January 11th, 2022

Inventory turnover is defined as the frequency in which inventory is cycled through a warehouse within a given period of time. It is one of the best metrics to determine how well inventory is being managed. If you are working with a 3PL warehouse, your pricing will be heavily based on your annual inventory turnover rate.

Warehouses and retailers want fast moving and consistent items – high inventory turnover is a crucial indicator of this. Many factors can impact how fast (or slow) you turn over your inventory. Let’s focus on a few:

Slow or reduced inventory turnover is something you want to avoid. This can be a sign that too much inventory is being produced for the level of sales being made. Holding too much inventory will result in a higher spend on storage related fees – which can lead to decreased profits.

Quick inventory turnover is a positive. It suggests your product is in high demand. As a result, less money will be tied up in storing slow moving items that also have the potential to expire – which will yield higher profit margins.

2021 saw many struggles throughout the supply chain – which look like they will continue through 2022. With delays in getting product made, limited availability on steamships, rail cars, and trucks has led to delays in product getting into warehouses. What hasn’t slowed is the demand for these items. The result is a shortage of product available to fulfill orders – thus causing items to ship out as soon as they arrive to the warehouse because the Purchase Order (PO) they are tied to is late.

As companies review their 2021 numbers, they may find their inventory turn over to be much higher than in previous years but viewing this as a positive can be a slippery slope. While storage costs may be reduced, customers are receiving orders short and/or late which can lead to reduced sales – and the potential for losing customers. This has led many supply chain managers to rethink the common “Just In Time” inventory practices for more of the new “Just In Case” methodology.

How can I determine my inventory turnover rate?

Here is a simple formula that will help you calculate your inventory turns. Many warehouses may track your inventory at the pallet level – but for this calculation, we suggest using the case quantity rather than pallet quantity for the most accuracy.

[(Cases In + Cases Out) ÷ 2] ÷ Average Case Inventory = Inventory Turns

Inventory turnover can be calculated for any period of time, as long as the information is consistent.  You can calculate inventory turnover rates for your entire inventory or SKU by SKU.

Examples:

Throughput = 10,000 cases in annually + 10,000 cases out annually ÷ 2 = 10,000 case throughput annually

Average Case Inventory = 3,000 cases “Beginning Inventory” + 2,000 cases “Ending Inventory” ÷ 2 = 2,500 average case inventory

Annualized Turns = 10,000 cases of throughput ÷ 2,500 cases of average inventory = 4 annualized turns

In the example shown here, your inventory would turnover 4 times throughout the year, which means you would be holding about 3 months’ worth of inventory.

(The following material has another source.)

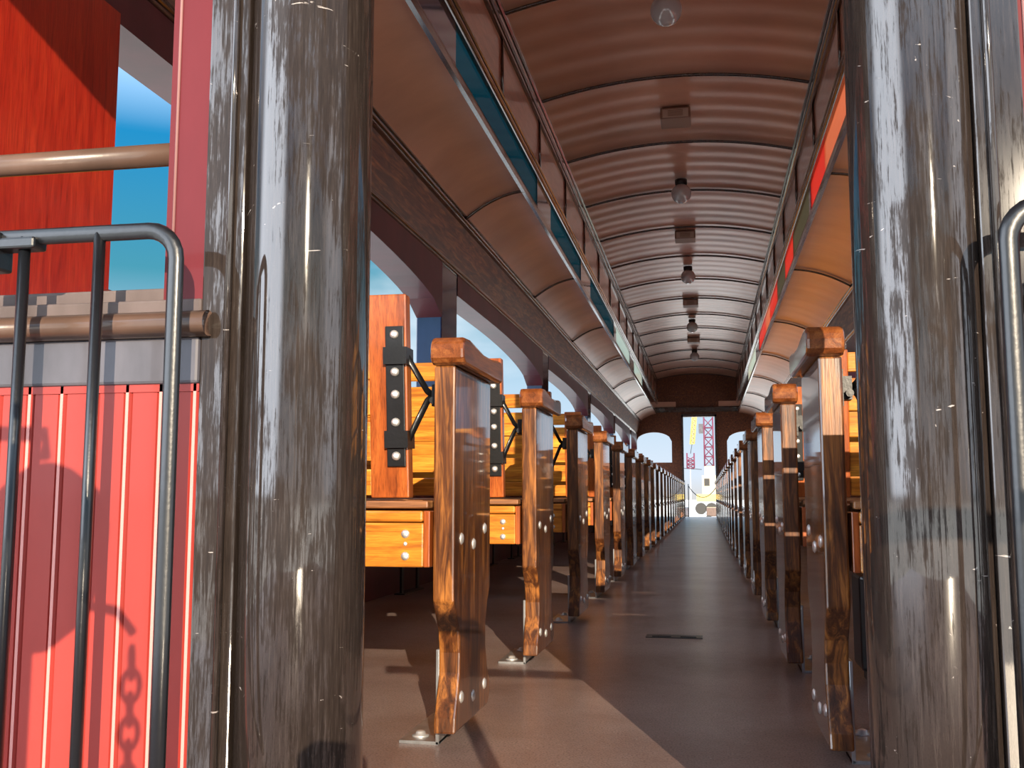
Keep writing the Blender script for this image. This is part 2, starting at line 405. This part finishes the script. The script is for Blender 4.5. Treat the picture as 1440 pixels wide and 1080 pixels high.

How do my inventory turns impact my storage rates with my 3PL warehouse?

In a 3PL warehouse model, there are typically incentives for customers that turn their inventory at higher rates. Faster turning inventory means there is more product flowing through the warehouse – this means more revenue generating activity for the warehouse provider.

Let’s say two customers with identical inventories of 500 pallets store their product at the warehouse. Customer A turns their inventory 4 times annually, and Customer B turns their inventory 8 times. That means Customer A is moving a total of 2,000 pallets through the warehouse, while Customer B is moving a total of 4,000 pallets through the warehouse. Customer B will pay significantly less than Customer A for the storage of their inventory because their items are turning over much quicker.

Each warehouse provider may have varying pricing structures and treat inventory turns differently, but faster turning inventory will more than likely always be rewarded with more favorable storage rates. As mentioned in the beginning of this article, how well you manage your inventory has a significant impact on the turnover rate – essentially determining how costly it is to store it with your warehouse partner.

At Tyler Distribution we provide our customers valuable insight to help them manage their inventory. One example of this is a report that shows slow-moving inventory which will help point out items that sit for long periods of time. Many customers will decide to sell off slow moving stock at a discount and/or discontinue future production to help increase overall inventory turns.